Enacting the vision in classrooms

Most teachers considered that NZC gave them more space than previously to design programmes based on students’ needs and interests. When they were ready to apply ideas from NZC to their learning programmes, some primary and intermediate schools moved away from a syndicate structure to a structure where curriculum leaders planned collectively for whole-school approaches. However, getting a balance between a whole-school approach and previous, more fragmented, planning models could be difficult. Some intermediate school staff wanted to move back to a smaller group structure to increase what they saw as the potential for creativity in their planning.
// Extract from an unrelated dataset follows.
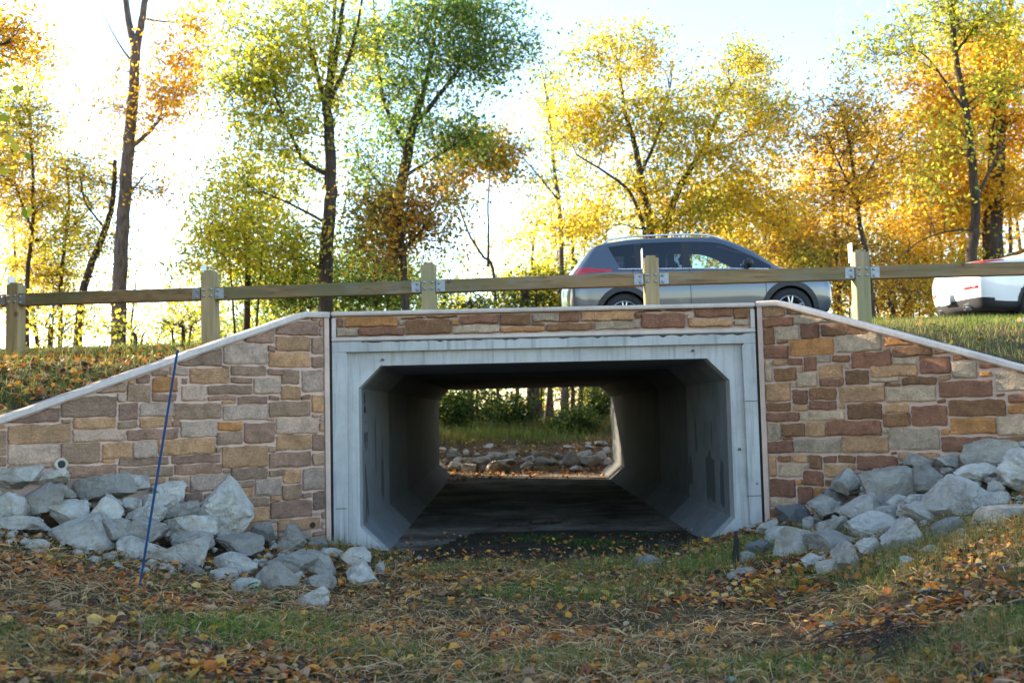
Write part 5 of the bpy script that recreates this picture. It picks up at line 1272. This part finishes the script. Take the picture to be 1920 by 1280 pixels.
px_tree('slender_tree', 'thin yellow tree close beside the leftmost post', 27,
        [(.06, .02, [(20, 660), (18, 560), (28, 480), (22, 400)]), (.04, .01, [(90, 660), (100, 560), (92, 480), (84, 420)])],
        [(30, 480, 60, 60, 16), (80, 540, 70, 60, 16), (150, 560, 50, 50, 8), (20, 570, 50, 50, 10)], 'gold', 34, 115, size=.12)
# undergrowth and further trees behind the road
for i, (lab, Y, x0, cy, rx, ry, n, leaf, lpc) in enumerate([
    ('bright yellow-green tree low behind the second post', 24, 460, 440, 110, 120, 70, 'yellowgreen', 60),
    ('dark green shrub behind the rail between second and third posts', 25, 560, 540, 80, 60, 30, 'green', 60),
    ('dark green thicket shrub below the orange-brown tree', 24, 700, 550, 90, 50, 34, 'green', 60),
    ('green-gold shrub between sapling and grey SUV', 34, 1000, 530, 70, 60, 30, 'yellowgreen', 56),
    ('bright gold shrub behind the tail of the grey SUV', 36, 1070, 440, 90, 60, 36, 'gold', 60),
    ('low yellow-green shrub right of the third post', 33, 880, 570, 60, 30, 16, 'yellowgreen', 50),
    ('gold tree half hidden behind the SUV bonnet', 32, 1400, 440, 110, 90, 46, 'gold', 64),
    ('dense orange-brown shrub behind the post right of the SUV', 26, 1570, 500, 90, 90, 46, 'rust', 64),
    ('bright orange tree behind the slender young tree', 34, 1560, 350, 110, 130, 60, 'orange', 64),
    ('orange shrub between wooden post and white sedan', 27, 1700, 510, 90, 90, 46, 'orange', 64),
    ('dark rust shrub behind the boot of the white sedan', 24, 1670, 570, 80, 60, 26, 'rust', 60),
    ('tall orange tree filling the gap left of the old tree', 36, 1690, 300, 110, 130, 54, 'orange', 66),
    ('orange tree at the right edge behind the old trunk', 33, 1890, 380, 120, 110, 50, 'orange', 66),
    ('gold shrub low behind the white sedan', 26, 1830, 540, 110, 70, 36, 'gold', 60),
    ('amber tree behind the gold tree and the SUV roof', 38, 1290, 380, 150, 110, 60, 'orange', 66),
    ('dense amber tree between the gold tree and the slender young tree', 37, 1480, 470, 90, 110, 50, 'orange', 66),
    ('dark green-brown tree low behind the slender young tree', 30, 1500, 470, 70, 70, 30, 'rust', 66),
    ('amber tree low between the post and the leaning trunk', 31, 1760, 440, 90, 100, 50, 'orange', 66),
    ('tall amber tree above the leaning trunk at the right', 34, 1800, 170, 110, 120, 56, 'orange', 66),
    ('small yellow shrub by the foot of the tall bare trunk', 20, 250, 625, 60, 22, 9, 'gold', 30),
    ('thin yellow shrub by the leftmost post', 20, 90, 610, 90, 40, 12, 'gold', 30),
    ('thin green shrub on the verge left of the second post', 21, 340, 610, 60, 30, 9, 'yellowgreen', 30),
]):
    k = Y / F_PX; c = at(x0, cy, Y); top = cy - ry
    px_tree('shrub' if 'shrub' in lab else 'background_tree', lab, Y,
            [(.05 + .0004 * ry, .015, [(x0, 640), (x0 + 4, cy + ry * .3), (x0 - 3, cy), (x0 + 5, cy - ry * .6)]),
             (.035, .01, [(x0 + 10, 640), (x0 + rx * .3, cy + ry * .2), (x0 + rx * .55, cy - ry * .3)]), (.035, .01, [(x0 - 10, 640), (x0 - rx * .3, cy + ry * .2), (x0 - rx * .55, cy - ry * .3)])],
            [(x0, cy, rx, ry, n)], leaf, lpc, 200 + i, cat='shrub' if 'shrub' in lab else 'tree', size=.13 if Y < 28 else .17)

for i, (x, Y, zc, rx, rz, n, leaf, lab) in enumerate([
    (-6.5, 33, 4.6, 2.6, 2.6, 70, 'yellowgreen', 'yellow-green woodland tree behind the dark green thicket'), (-10, 36, 5.0, 2.8, 3.0, 70, 'gold', 'pale gold woodland tree far behind the second post'),
    (-3.5, 36, 4.4, 2.4, 2.4, 60, 'green', 'green woodland tree far behind the third post'), (-14.5, 40, 4.6, 2.6, 2.8, 40, 'gold', 'thin gold woodland tree far behind the left bare trunk'),
    (1.5, 40, 4.6, 2.6, 2.4, 60, 'yellowgreen', 'yellow-green woodland tree far behind the sapling'), (-20, 38, 6.5, 3.0, 3.6, 50, 'gold', 'gold woodland tree far behind the left edge trees'),
    (-4.6, 28.6, 3.3, 1.7, 1.9, 60, 'green', 'low green tree added to shade the rocks beyond the tunnel'), (-3.4, 26.4, 2.6, 1.0, 1.3, 40, 'green', 'small green tree added for shade outside the far mouth at left'), (-6.8, 30.6, 4.4, 1.9, 2.4, 60, 'yellowgreen', 'yellow-green woodland tree left of the low green ones'), (-7.5, 29.5, 3.0, 1.9, 1.6, 46, 'green', 'low green woodland tree close behind the large yellow-green tree')]):  # low trees by the far mouth, added to shade the rocks there
    z = height(x, Y)
    tree('woodland_tree', lab, 'tree', [(.11, .03, [(x, Y, z - .1), (x + .2, Y, z + zc * .45), (x - .1, Y, zc), (x + .1, Y, zc + rz * .8)]), (.05, .02, [(x + .15, Y, z + zc * .4), (x + rx * .5, Y + .3, zc + rz * .3)])],
         [((x, Y, zc), (rx, rx * .9, rz), n)], leaf, lpc=62, size=.15, seed=500 + i)

for i, (px, Y, zc, rx, rz, n, leaf, lab) in enumerate([
    (1010, 48, 8.0, 3.4, 3.2, 46, 'gold', 'distant gold tree filling the gap left of the SUV'), (1150, 50, 9.0, 4.0, 4.0, 56, 'yellowgreen', 'distant yellow-green tree behind the broad gold tree'),
    (1450, 50, 9.5, 4.0, 4.4, 60, 'orange', 'distant orange tree behind the SUV bonnet'), (1620, 52, 10.5, 4.2, 4.6, 60, 'gold', 'distant gold tree behind the slender young tree'),
    (1740, 48, 11.0, 4.0, 4.6, 60, 'orange', 'distant orange tree left of the old trunk'), (1930, 50, 10.0, 4.5, 5.0, 60, 'gold', 'distant gold tree at the right edge'),
    (560, 50, 6.5, 3.8, 3.0, 46, 'yellowgreen', 'distant yellow-green tree behind the dark straight trunk'), (790, 52, 6.0, 3.6, 2.6, 40, 'green', 'distant green tree behind the third post'),
    (60, 46, 7.5, 3.4, 4.0, 30, 'gold', 'distant gold tree behind the far left trees')]):
    p = at(px, 700, Y); x = p.x; z = height(x, Y)
    tree('woodland_tree', lab, 'tree', [(.16, .04, [(x, Y, z - .1), (x + .3, Y, z + zc * .45), (x - .2, Y, zc), (x + .1, Y, zc + rz * .8)]), (.06, .02, [(x + .25, Y, z + zc * .4), (x + rx * .5, Y + .3, zc + rz * .3)])],
         [((x, Y, zc), (rx, rx * .9, rz), n), ((x + 1, Y, zc * .45), (rx * .9, rx * .8, zc * .3), n // 2)], leaf, lpc=56, size=.21, seed=540 + i, twig=1.0, spread=.9)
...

Some schools or individual teachers had developed processes to incorporate students’ interests into the classroom programme, for example by negotiating inquiry topics. This could happen at the level of school-wide inquiry themes, but more commonly students helped shape the direction of inquiries undertaken in specific classes (or subjects in the case of secondary schools). At one secondary school, some teachers were experimenting with ideas such as providing junior students with curriculum learning intentions so that they could work in teams to design related units of work. At these schools, teachers described the learning experiences that resulted as highly memorable and engaging for students. However, some also raised concerns about managing the inquiry process so that it challenged students and was not driven by a narrow range of student interests.

Notwithstanding these examples, the use of these types of student-centred approaches to curriculum design did not appear to be common across all schools, or indeed between classes within a school. At some schools teachers tended to rely more on their own perceptions of student and community needs and interests to develop programmes. To do this staff drew on a range of sources of information which included topical events in the local community and environment, as well as their beliefs about students’ learning needs in relation to literacy and numeracy.
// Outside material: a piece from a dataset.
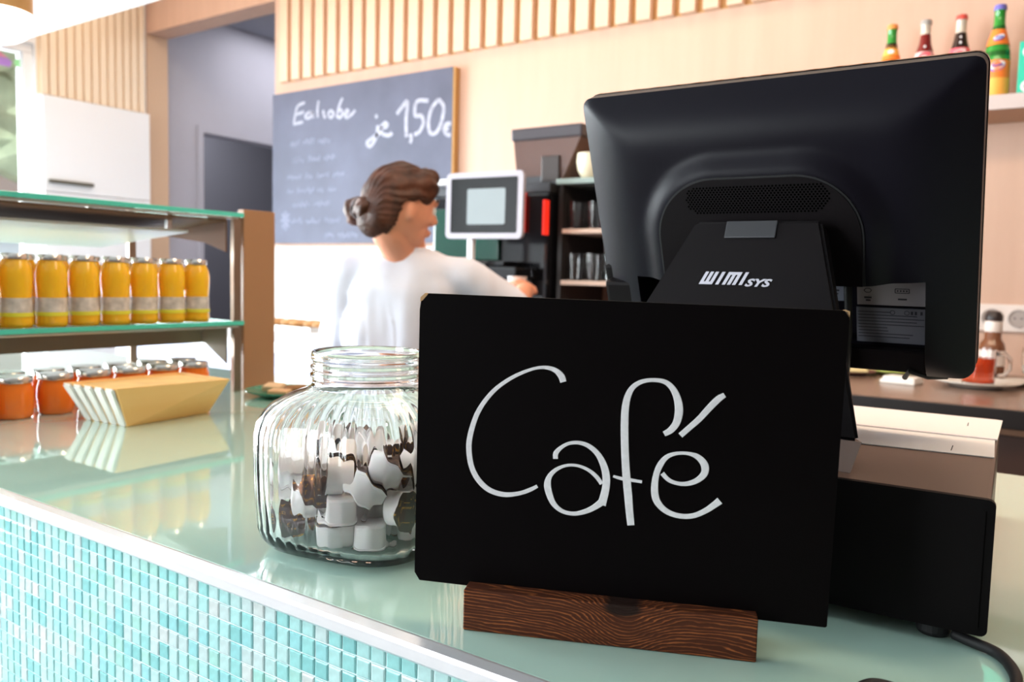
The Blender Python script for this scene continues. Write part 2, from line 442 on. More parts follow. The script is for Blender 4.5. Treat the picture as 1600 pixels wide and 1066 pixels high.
# --- service counter with mosaic front
XC0, XC1 = -2.6, 0.75
c = thing('service_counter', ((XC0 + XC1) / 2, 0.88, 0), 'long service counter faced with small aqua glass mosaic tiles', 'counter')
make('body', B().box((XC0, 0.4300, 0), (XC1, 1.31, 1.0275)), M_grout, c, world=True)
# aluminium edge: angled profile
tr = B()
prof = [(0.4290, 1.0250), (0.4215, 1.0262), (0.4190, 1.0290), (0.4190, 1.0372), (0.4205, 1.0402), (0.4300, 1.0412), (0.4330, 1.0405), (0.4330, 1.0285)]
Mx = Matrix(((0, 0, 1, XC0), (1, 0, 0, 0), (0, 1, 0, 0), (0, 0, 0, 1)))
tr.prism(prof, XC1 - XC0, Mx)
make('edge_trim', tr, M_alu, c, world=True)
P_ = 0.0152; TS = 0.0138
tile_cols = [(0.32, 0.68, 0.67), (0.42, 0.73, 0.72), (0.25, 0.60, 0.60), (0.49, 0.74, 0.73), (0.55, 0.71, 0.71), (0.38, 0.70, 0.64), (0.62, 0.70, 0.69), (0.31, 0.66, 0.68)]
tmats = [mat('mosaic_glass_%s' % 'abcdefgh'[i], cc, 0.12, spec=0.6, var=(110, 0.12)) for i, cc in enumerate(tile_cols)]
wts = [5, 6, 2, 6, 4, 3, 2, 3]
def tile_mesh(m):
    b = B(); h = TS / 2; e = 0.0012; y0 = 0.0; y1 = -0.0014
    a = [b.bm.verts.new((x, y0, z)) for x, z in ((-h, -h), (h, -h), (h, h), (-h, h))]
    q = [b.bm.verts.new((x, y1 * 0.6, z)) for x, z in ((-h, -h), (h, -h), (h, h), (-h, h))]
    f = [b.bm.verts.new((x, y1, z)) for x, z in ((-h + e, -h + e), (h - e, -h + e), (h - e, h - e), (-h + e, h - e))]
    for r1, r2 in ((a, q), (q, f)):
        for i in range(4): b.bm.faces.new((r1[i], r1[(i + 1) % 4], r2[(i + 1) % 4], r2[i]))
    b.bm.faces.new(f)
    o = make('mosaic_tile', b, m, c)
    return o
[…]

Some primary teachers reflected that NZC has changed how they plan and assess. Summative assessment is now used more sparingly and formative assessment used more often, with some teachers noting that a focus for future development would be assessment practices in relation to the key competencies.

Involving students in the process of change

As already indicated, the schools in this study varied as to whether, and how, they were involving students in decision making around curriculum, pedagogy, or classroom activities. Direct involvement of students in re-visioning activities, curriculum development processes, or indeed any other school-wide decision making, does not, as yet, appear to be a common practice.
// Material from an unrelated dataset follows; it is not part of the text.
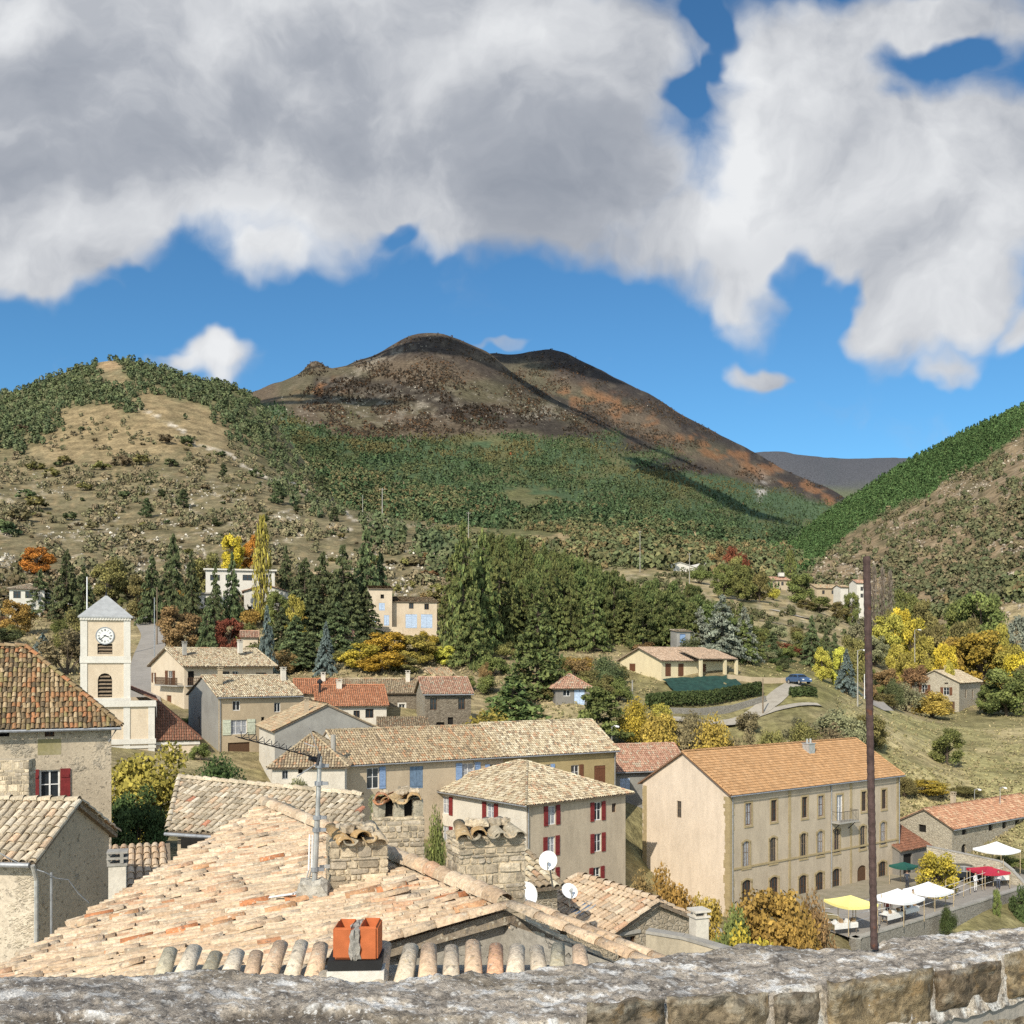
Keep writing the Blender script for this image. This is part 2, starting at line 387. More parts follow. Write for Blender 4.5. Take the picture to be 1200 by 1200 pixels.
    c = mixc(c, mo*np.clip(st2*1.6,0,1)*.5, (.30,.26,.20))
    c = mixc(c, mo*sm(.6,.72,n3)*.2*(1-gr), (.22,.175,.115))
    scree = np.exp(-((px-892)/5)**2-((py-572)/12)**2)
    c = mixc(c, mo*np.clip(scree*sm(.45,.55,n3)*1.4,0,1), (.40,.36,.32))
    # foot slopes
    ft = foot*1.
    c = mixc(c, ft, (.135,.13,.062)); c = mixc(c, ft*sm(.50,.62,fbm(px/40,py/10,91,4)), (.34,.26,.145)); c = mixc(c, ft*sm(.6,.7,n3)*.5, (.075,.085,.035))
    # right hill
    rh = righth*1.
    c = mixc(c, rh, (.235,.175,.105)); c = mixc(c, rh*sm(.5,.66,n4)*.6, (.10,.092,.048)); c = mixc(c, rh*sm(.6,.72,n3)*.55, (.32,.25,.17))
    c = mixc(c, rh*right_wood(px,py,D), (.075,.12,.048))
    fa = far.astype(float)
    c = mixc(c, fa, (.082,.078,.078)); c = mixc(c, fa*sm(.5,.62,n2)*.5, (.05,.06,.055)); c = mixc(c, fa*sm(566,580,py), (.12,.125,.06))
    # blue of the air over the far slopes
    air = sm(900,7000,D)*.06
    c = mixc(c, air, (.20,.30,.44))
    # cultivated field right of the long building
    fl = (px > 985)*(D > 112)*(D < 172)*1.
    c = mixc(c, fl*.85, (.33,.295,.135)); c = mixc(c, fl*sm(.42,.62,fbm(x/9,D/16,93,4))*.6, (.42,.335,.19)); c = mixc(c, fl*sm(.5,.7,g2)*.4, (.27,.245,.11))
    lawn = (1-sm(.8,1.1,np.hypot((px-930)/62,(D-158)/22)))
    c = mixc(c, lawn*.8, (.22,.20,.08))
    return c
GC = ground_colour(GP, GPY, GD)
m_ground, t, b = new_mat('ground_cover', 1.)
p = pos(t); g = t.noise(p, .9, 6, .7); g2 = t.noise(p, .11, 6, .7)
col = t.vm('SCALE', attr(t), t.m('MULTIPLY', t.mr(g, .25, .75, .62, 1.38), t.mr(g2, .28, .72, .58, 1.42)))
t.l(col, b.inputs['Base Color']); bump(t, b, t.m('ADD', g, t.m('MULTIPLY', g2, 4.)), .35, .8)
b.inputs['Specular IOR Level'].default_value = .05
nr, nc = GP.shape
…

At some schools, mostly those in the primary sector, student input into re-visioning and curriculum directions was initiated by the leadership team and was mostly occurring at a school-wide level. For example, a number of schools had developed ways of including student feedback into their redevelopment of the school charter and vision, or into the big ideas or themes around which the curriculum was structured. In some instances student input and language were used to develop posters describing the learner attributes the school planned to foster. These posters were created to be displayed in every classroom and were intended to ensure that the generic values and attributes developed became a living part of school practice.

At some schools students were involved in teams that helped make decisions about school policies and practices. In one primary school a student curriculum team, coached in interview techniques by the principal, conducted phone interviews with parents to ascertain their views on the skills and competencies needed by learners. Students from this team also added some features to the school’s visual metaphor, and explained the different aspects of this vision to parents at an information evening. (Community engagement in the implementation of NZC is further discussed in theme eight).